O senador Alencastro Guimarães (PTB-DF) disparou contra os inimigos de Vargas:
“A campanha destes últimos meses contra a pessoa do senhor Getúlio Vargas excedeu todos os limites que neste país alguma vez se permitiram. Morre o senhor Getúlio Vargas. Não morreu pela própria mão, mas assassinado pela covardia daqueles que não puderam vencê-lo no coração do povo brasileiro”, afirmou.
Assustados, os adversários adotaram um tom mais diplomático.
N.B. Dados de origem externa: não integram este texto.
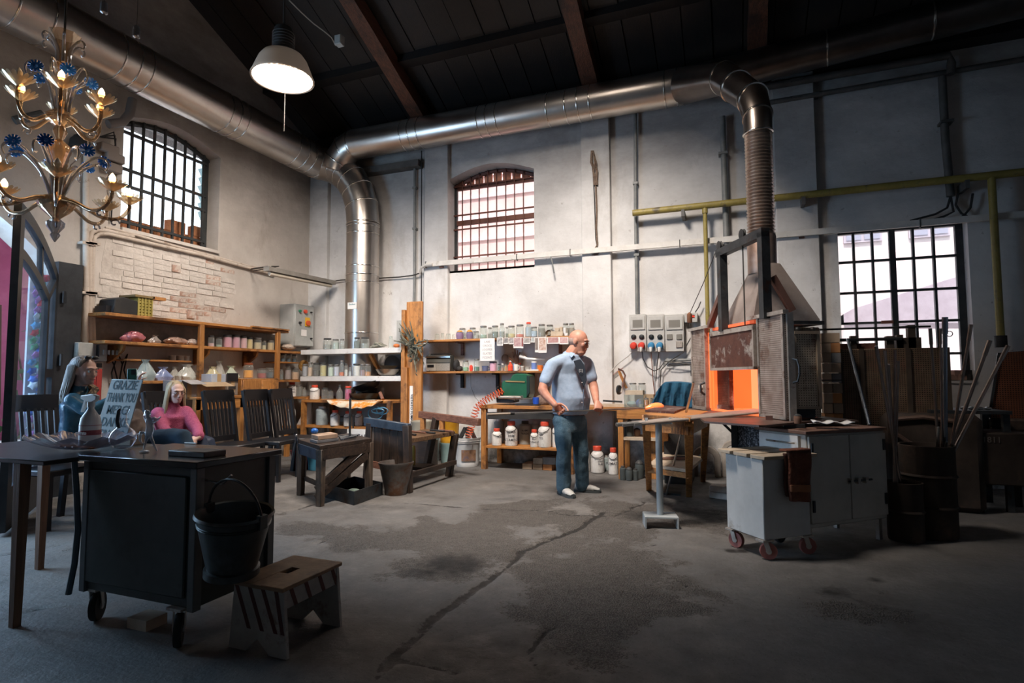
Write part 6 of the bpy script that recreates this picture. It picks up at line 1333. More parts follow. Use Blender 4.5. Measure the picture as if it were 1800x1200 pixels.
# glass tanks and jars on the bench
t = thing('glass_tank','square glass tank with blue and white pieces on the bench','tank',(P(1115,708,'y',6.95).x,7.0,zw))
a, b_ = P(1097,708,'y',6.92), P(1131,686,'y',6.92); hz = b_.z-a.z
for f in ((a.x,6.92,a.x+.006,7.12),(b_.x-.006,6.92,b_.x,7.12),(a.x,6.92,b_.x,6.926),(a.x,7.114,b_.x,7.12)): part(B().box(f[0],f[1],zw,f[2],f[3],zw+hz),'glass_wall',jarg,t)
part(B().ell((a.x+.08,7.0,zw+.04),(.06,.05,.035),12,6),'pale_powder',cmat((.45,.58,.62)),t); part(B().ell((a.x+.17,7.0,zw+.05),(.045,.05,.045),12,6),'blue_powder',cmat((.08,.14,.45)),t)
part(B().box(a.x+.01,6.95,zw+hz+.0,a.x+.22,7.1,zw+hz+.05),'wooden_block',woodp,t)
for i, (px,pw,ph_,kind,col,fill,lid,y_,zz,w_) in enumerate([(1113,14,20,'jar',Gr,.1,'zinc',7.2,zw+.15,'empty clear jar, left one of the pair above the glass tank'),(1129,14,20,'jar',(.25,.36,.55),.3,'zinc',7.2,zw+.15,'clear jar with blue powder, right one of the pair above the tank'),(1127,9,16,'jar',(.3,.32,.3),.4,'zinc',6.95,zw,'small square jar beside the glass tank'),
     (1136.5,9,17,'jar',(.52,.20,.04),.95,'zinc',6.95,zw,'amber jar beside the hot glass'),(1149,12,16,'jar',(.45,.40,.38),.5,'zinc',7.1,zw,'dull jar behind the hot glass'),(1157,14,22,'jug',(.6,.6,.6),.5,'red',7.25,zw,'white jug with a red lid between the bench and the blue cloth')]):
    q = P(px,708,'y',y_); w = wat(q); q.z = zz; vessel(q,pw*w/1000,ph_*w/1000,kind,col,fill,lid,w_)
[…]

Entre eles, o senador Ferreira de Sousa (UDN-RN), que se disse consternado:
“O momento é de reverência diante da eternidade, de silêncio à borda do túmulo. Não vale fazer discussões em torno de pessoas, de fatos. Por um instante, cessam as divergências, calam-se os argumentos, suspendem-se os dissídios e não se pronuncia palavra de crítica”.
O corpo foi velado no Palácio do Catete. Milhares de pessoas fizeram fila para despedir-se do presidente. Depois, num emocionado cortejo, acompanharam o caixão até o Aeroporto Santos Dumont. Vargas foi enterrado em São Borja (RS), sua cidade natal. Café Filho afastou-se do Senado e assumiu a Presidência da República.
“O julgamento de Getúlio Vargas pertence à história, que saberá fazer justiça”, disse dias depois, o senador Attilio Vivacqua (PR-ES);
Armando Nogueira, o acreano testemunha ocular da história da maior crise na República brasileira, faleceu em 20 de março de 2010. Virou nome de escola em Rio Branco, capital do Acre.